The impact cycle is an amazing progression to follow when mentoring. Knight (2017) gives us a model with 3 steps including identify, learn, and improve. The first step is always to identify strategies, goals, or the current reality to find a starting place. Just pick one area to focus on at a time. It is best to keep things simple and focus on the most important strategies first and then begin to add more and more over time. Lia (2016) suggests, “Don’t provide a long list of things the teacher needs to change, but rather focus on one – maybe two – specific changes that are possible in her classroom and provide resources and tips on how to accomplish this.” This will help keep teachers from becoming overwhelmed and stressed out. Chunking these goals and strategies allows new teachers the opportunity to improve a little at a time.When coaching other teachers, it is extremely important to provide teachers with strategies that they can put into practice in their classrooms immediately. This has been helpful for the teacher that I am coaching this year. She is brand new, and has a lot to learn but focusing on individual goals at a time keeps her from being overwhelmed.

The next part of the cycle is to learn. Checklists and modeling are great ways to help teachers learn. Knight (2017) explains that “Checklists make it easier for coaches to clearly describe teaching practices” (p.106). These checklists would be similar to a rubric for good teaching practices. Rubrics are commonly used with students to help provide clear expectations for assignments. Checklists can work similarly to help create clear expectations for teachers as well. It can help give a detailed picture of what should be seen in the teachers classroom on a daily basis. When a new teacher understands what they are doing well and what they could do better, growth and improvement begins to take place and that teacher's capacity will begin to expand.

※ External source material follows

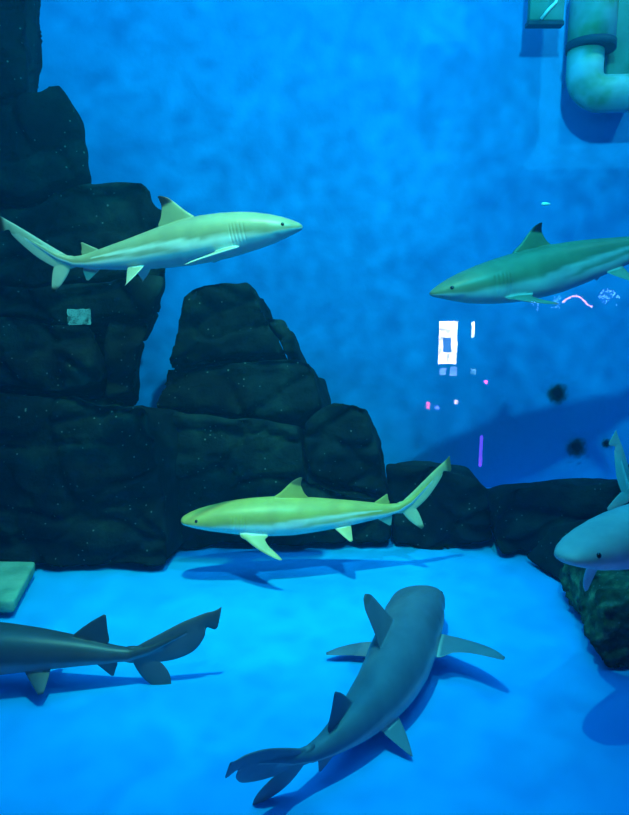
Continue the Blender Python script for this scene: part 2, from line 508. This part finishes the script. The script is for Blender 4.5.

The last part of the impact cycle is improve. This involves giving feedback, direction, and actions for improvement. According to Lia (2016), “The challenge with teacher feedback has to do with who is giving it, how it is given, when it is given, and how the information is used” (para. 3). We want to make sure that feedback is given at a time and in a way that will be most impactful and well received. This will also be the reflection piece and will drive how to move forward in the cycle. Do you identify a new way to reach the same goal or identify a new goal or strategy to work on.

The impact cycle can be use to help coach teachers on using technology-based instructional strategies. To begin, the coach and teacher would need to decide together what technology-based strategies need to be implemented; whether that is using student engagement apps like Kahoot or using Flipgrid for student presentations. Whatever the strategy or tool may be, the next step would be for the teacher to learn more about it either from their coach or through professional development opportunities. Finally, the next step would be to improve by reflecting on how the tool or strategy worked. This would also involve feedback for the coach.

References

Knight, J. (2017). The Impact Cycle: What Instructional Coaches Should Do to Foster Powerful Improvements in Teaching (1st ed.). Corwin.

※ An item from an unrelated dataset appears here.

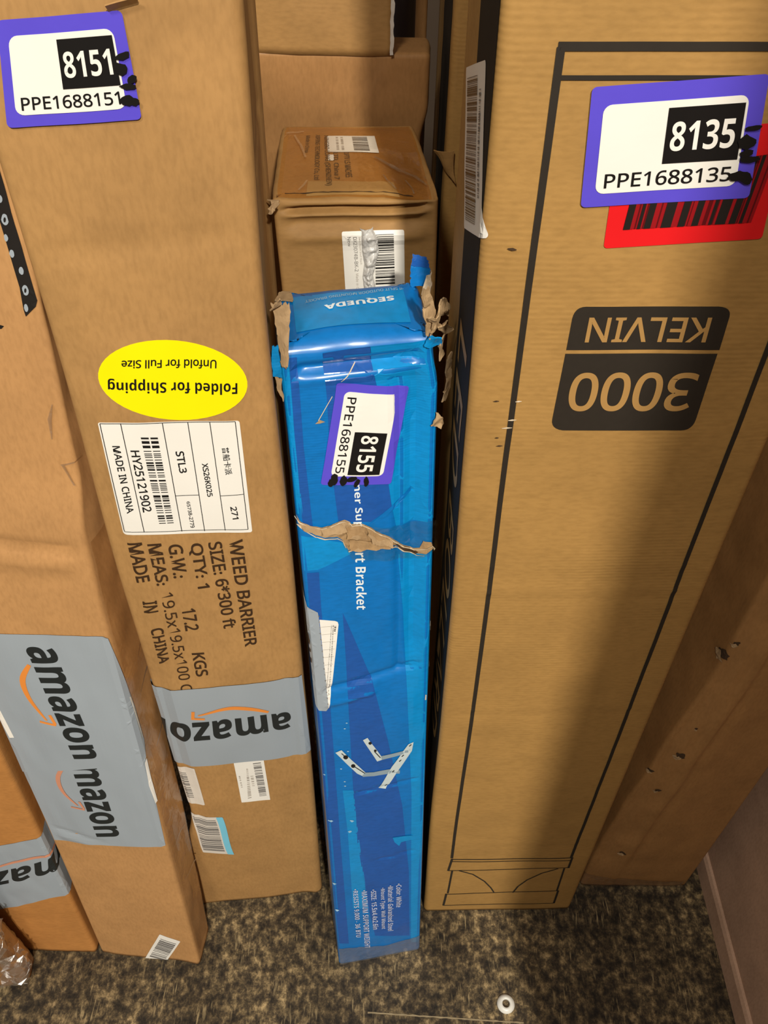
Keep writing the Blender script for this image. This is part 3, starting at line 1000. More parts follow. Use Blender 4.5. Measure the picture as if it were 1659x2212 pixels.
d.done('clear_tape', off=0.0008, step=0.006, lift=lambda a, b: 0.0006 * nz(a * 130, b * 70, 2, 4) + 0.0005)
for pl in ([(292, 1420), (305, 1350), (318, 1330)], [(298, 1500), (312, 1440), (330, 1400)], [(330, 1610), (345, 1560), (352, 1540)], [(372, 1830), (388, 1790), (396, 1780)], [(128, 880), (132, 920), (140, 965)], [(166, 985), (156, 1015), (170, 1050)], [(395, 1900), (415, 1860), (425, 1850)]):
    d = Decal(B, 'R')
    d.line(pl, 0.002, 'film_crease', 0, [0.0006, 0.0026, 0.0008])
    d.done('tape_crease', off=0.0022)
q = [B.px('R', *c) for c in ((262, 1175), (275, 1175), (285, 1235), (270, 1240))]
patch(B, 'R', [(c[0], c[1], 0.002 + 0.004 * (i % 2)) for i, c in enumerate(q)], (5, 9), 0.004, 8, M['torn_pale'], B.e, 'torn_paper', thick=0.0006, ragged=0.2, freq=200)

# ================================================================== CARTON C: orange carton behind B
C3 = at_floor(97, 2050)
def dispC(f, u, v):
    return 0.0015 * nz(u * 20, v * 8, 1, 9) + 0.0006 * nz(u * 70, v * 40, 1, 10)
Cb = Box(-0.4315, 0.3165, -0.02, 0.10, 0.0, 0.185, 0.06, 0.80, r=0.005, disp=dispC)
Cb.root('orange_cardboard_box', 'orange-brown carton behind the flat leaning carton, one grey logo tape near its foot', 'cardboard box')
Cb.mesh('carton', M['kraft_orange'], Cb.e)
def zF(x, y): return (x / 3.1067, 1500 + y / 3.1067)
d = Decal(Cb, 'F')
d.px([zF(-500, 1105), zF(0, 1012), zF(180, 978), zF(360, 950), zF(620, 900), zF(760, 1290), zF(500, 1342), zF(330, 1365), zF(120, 1420), zF(-400, 1520)], 'greytape', 0)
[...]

Lia, M. (2016). Using An Observation Coaching Checklist to Provide Feedback to Teachers. Journal of Catholic Education, 20 (1). http://dx.doi.org/10.15365/joce.2001152016

1 comment:

  1. Instructional coaches are paramount to the successful implementation of the latest digital technology in the classroom. With the ever changing world of instructional technology, it is difficult for teachers to keep up. Coaches can learn about new tools and share strategies for their implementation with teachers, either through modeling, one-on-one coaching, or co-teaching. "Instructional coaches model teaching strategies so that teachers will be able to implement them easily and effectively" (Knight, 2018, p. 117). This can be especially useful for teachers that are not comfortable with new technology. Coaches have the time to spend becoming knowledgeable about the latest instructional technology resources. "Coaches are required to learn new pedagogical and content-focused knowledge and skills to remain knowledgeable of the latest research regarding teaching practices" (Gallagher et al., 2024, p. 152). The role of the technology coach is extremely important and will continue to be as classrooms become more digitized.

    References
    Gallagher, T.L., Susin, C., & Grierson, A. (2024). Impactful digital
    technology coaches: Identifying their characteristics and
    competencies while delineating their role. Journal of Educational
    Research & Practice, 14(1), 151-171.

    Knight, J. (2018). The impact cycle: What instructional coaches
    should do to foster powerful improvements in teaching. Corwin.